-- Supplied information --
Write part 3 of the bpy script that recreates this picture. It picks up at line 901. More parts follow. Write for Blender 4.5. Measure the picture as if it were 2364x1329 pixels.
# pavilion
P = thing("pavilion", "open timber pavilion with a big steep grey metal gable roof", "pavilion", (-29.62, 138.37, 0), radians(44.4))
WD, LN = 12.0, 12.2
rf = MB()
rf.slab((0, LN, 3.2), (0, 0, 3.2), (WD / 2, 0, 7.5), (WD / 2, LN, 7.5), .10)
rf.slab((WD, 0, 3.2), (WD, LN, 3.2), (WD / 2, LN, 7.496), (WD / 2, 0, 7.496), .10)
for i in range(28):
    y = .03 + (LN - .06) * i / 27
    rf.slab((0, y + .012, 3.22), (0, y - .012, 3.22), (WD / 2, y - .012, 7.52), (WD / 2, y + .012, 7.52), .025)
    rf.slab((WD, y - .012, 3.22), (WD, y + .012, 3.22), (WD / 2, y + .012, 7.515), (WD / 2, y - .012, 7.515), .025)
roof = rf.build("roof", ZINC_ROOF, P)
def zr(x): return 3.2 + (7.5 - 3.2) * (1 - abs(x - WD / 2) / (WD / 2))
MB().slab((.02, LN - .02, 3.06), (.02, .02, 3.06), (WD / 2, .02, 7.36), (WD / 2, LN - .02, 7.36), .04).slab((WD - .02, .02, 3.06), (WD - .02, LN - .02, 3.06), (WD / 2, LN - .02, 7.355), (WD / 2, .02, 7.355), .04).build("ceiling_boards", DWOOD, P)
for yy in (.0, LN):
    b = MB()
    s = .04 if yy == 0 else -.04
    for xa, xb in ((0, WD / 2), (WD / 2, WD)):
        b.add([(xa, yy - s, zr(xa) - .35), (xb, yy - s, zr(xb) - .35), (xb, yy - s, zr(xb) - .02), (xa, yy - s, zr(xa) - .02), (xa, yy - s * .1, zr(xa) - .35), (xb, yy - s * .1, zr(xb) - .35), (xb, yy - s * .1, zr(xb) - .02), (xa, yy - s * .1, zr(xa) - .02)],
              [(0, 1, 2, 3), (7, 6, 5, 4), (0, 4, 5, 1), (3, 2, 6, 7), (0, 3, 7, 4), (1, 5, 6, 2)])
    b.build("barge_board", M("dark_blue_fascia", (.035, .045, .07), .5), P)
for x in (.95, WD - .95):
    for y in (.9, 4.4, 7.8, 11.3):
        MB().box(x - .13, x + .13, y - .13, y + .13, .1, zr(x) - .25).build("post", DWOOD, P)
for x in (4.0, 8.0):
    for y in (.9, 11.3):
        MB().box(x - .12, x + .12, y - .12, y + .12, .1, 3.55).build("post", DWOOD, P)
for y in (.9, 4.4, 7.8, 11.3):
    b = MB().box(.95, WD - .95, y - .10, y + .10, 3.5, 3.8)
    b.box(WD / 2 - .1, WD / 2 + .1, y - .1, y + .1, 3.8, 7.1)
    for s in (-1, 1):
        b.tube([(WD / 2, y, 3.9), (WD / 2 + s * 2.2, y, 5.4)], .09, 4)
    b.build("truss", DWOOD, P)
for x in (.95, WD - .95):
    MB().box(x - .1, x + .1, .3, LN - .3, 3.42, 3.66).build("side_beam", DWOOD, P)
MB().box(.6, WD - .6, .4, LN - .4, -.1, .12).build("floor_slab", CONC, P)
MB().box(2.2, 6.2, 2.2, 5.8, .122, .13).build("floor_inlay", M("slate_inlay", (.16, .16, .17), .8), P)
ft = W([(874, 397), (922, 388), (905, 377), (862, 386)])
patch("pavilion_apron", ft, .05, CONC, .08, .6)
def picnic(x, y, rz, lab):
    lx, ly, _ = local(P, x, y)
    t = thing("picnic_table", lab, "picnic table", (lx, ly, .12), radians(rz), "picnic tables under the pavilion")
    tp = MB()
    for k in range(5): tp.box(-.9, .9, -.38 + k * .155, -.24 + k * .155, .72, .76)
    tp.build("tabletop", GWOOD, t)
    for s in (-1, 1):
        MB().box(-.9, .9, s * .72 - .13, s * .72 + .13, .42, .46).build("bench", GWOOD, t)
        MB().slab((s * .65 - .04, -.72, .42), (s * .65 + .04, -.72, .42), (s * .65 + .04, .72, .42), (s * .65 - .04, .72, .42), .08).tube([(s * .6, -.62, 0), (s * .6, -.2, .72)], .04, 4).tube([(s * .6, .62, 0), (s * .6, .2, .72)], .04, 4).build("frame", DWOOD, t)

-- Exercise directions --
Reproduce the full listing word for word.

-- Response to this task --
Write part 3 of the bpy script that recreates this picture. It picks up at line 901. More parts follow. Write for Blender 4.5. Measure the picture as if it were 2364x1329 pixels.
# pavilion
P = thing("pavilion", "open timber pavilion with a big steep grey metal gable roof", "pavilion", (-29.62, 138.37, 0), radians(44.4))
WD, LN = 12.0, 12.2
rf = MB()
rf.slab((0, LN, 3.2), (0, 0, 3.2), (WD / 2, 0, 7.5), (WD / 2, LN, 7.5), .10)
rf.slab((WD, 0, 3.2), (WD, LN, 3.2), (WD / 2, LN, 7.496), (WD / 2, 0, 7.496), .10)
for i in range(28):
    y = .03 + (LN - .06) * i / 27
    rf.slab((0, y + .012, 3.22), (0, y - .012, 3.22), (WD / 2, y - .012, 7.52), (WD / 2, y + .012, 7.52), .025)
    rf.slab((WD, y - .012, 3.22), (WD, y + .012, 3.22), (WD / 2, y + .012, 7.515), (WD / 2, y - .012, 7.515), .025)
roof = rf.build("roof", ZINC_ROOF, P)
def zr(x): return 3.2 + (7.5 - 3.2) * (1 - abs(x - WD / 2) / (WD / 2))
MB().slab((.02, LN - .02, 3.06), (.02, .02, 3.06), (WD / 2, .02, 7.36), (WD / 2, LN - .02, 7.36), .04).slab((WD - .02, .02, 3.06), (WD - .02, LN - .02, 3.06), (WD / 2, LN - .02, 7.355), (WD / 2, .02, 7.355), .04).build("ceiling_boards", DWOOD, P)
for yy in (.0, LN):
    b = MB()
    s = .04 if yy == 0 else -.04
    for xa, xb in ((0, WD / 2), (WD / 2, WD)):
        b.add([(xa, yy - s, zr(xa) - .35), (xb, yy - s, zr(xb) - .35), (xb, yy - s, zr(xb) - .02), (xa, yy - s, zr(xa) - .02), (xa, yy - s * .1, zr(xa) - .35), (xb, yy - s * .1, zr(xb) - .35), (xb, yy - s * .1, zr(xb) - .02), (xa, yy - s * .1, zr(xa) - .02)],
              [(0, 1, 2, 3), (7, 6, 5, 4), (0, 4, 5, 1), (3, 2, 6, 7), (0, 3, 7, 4), (1, 5, 6, 2)])
    b.build("barge_board", M("dark_blue_fascia", (.035, .045, .07), .5), P)
for x in (.95, WD - .95):
    for y in (.9, 4.4, 7.8, 11.3):
        MB().box(x - .13, x + .13, y - .13, y + .13, .1, zr(x) - .25).build("post", DWOOD, P)
for x in (4.0, 8.0):
    for y in (.9, 11.3):
        MB().box(x - .12, x + .12, y - .12, y + .12, .1, 3.55).build("post", DWOOD, P)
for y in (.9, 4.4, 7.8, 11.3):
    b = MB().box(.95, WD - .95, y - .10, y + .10, 3.5, 3.8)
    b.box(WD / 2 - .1, WD / 2 + .1, y - .1, y + .1, 3.8, 7.1)
    for s in (-1, 1):
        b.tube([(WD / 2, y, 3.9), (WD / 2 + s * 2.2, y, 5.4)], .09, 4)
    b.build("truss", DWOOD, P)
for x in (.95, WD - .95):
    MB().box(x - .1, x + .1, .3, LN - .3, 3.42, 3.66).build("side_beam", DWOOD, P)
MB().box(.6, WD - .6, .4, LN - .4, -.1, .12).build("floor_slab", CONC, P)
MB().box(2.2, 6.2, 2.2, 5.8, .122, .13).build("floor_inlay", M("slate_inlay", (.16, .16, .17), .8), P)
ft = W([(874, 397), (922, 388), (905, 377), (862, 386)])
patch("pavilion_apron", ft, .05, CONC, .08, .6)
def picnic(x, y, rz, lab):
    lx, ly, _ = local(P, x, y)
    t = thing("picnic_table", lab, "picnic table", (lx, ly, .12), radians(rz), "picnic tables under the pavilion")
    tp = MB()
    for k in range(5): tp.box(-.9, .9, -.38 + k * .155, -.24 + k * .155, .72, .76)
    tp.build("tabletop", GWOOD, t)
    for s in (-1, 1):
        MB().box(-.9, .9, s * .72 - .13, s * .72 + .13, .42, .46).build("bench", GWOOD, t)
        MB().slab((s * .65 - .04, -.72, .42), (s * .65 + .04, -.72, .42), (s * .65 + .04, .72, .42), (s * .65 - .04, .72, .42), .08).tube([(s * .6, -.62, 0), (s * .6, -.2, .72)], .04, 4).tube([(s * .6, .62, 0), (s * .6, .2, .72)], .04, 4).build("frame", DWOOD, t)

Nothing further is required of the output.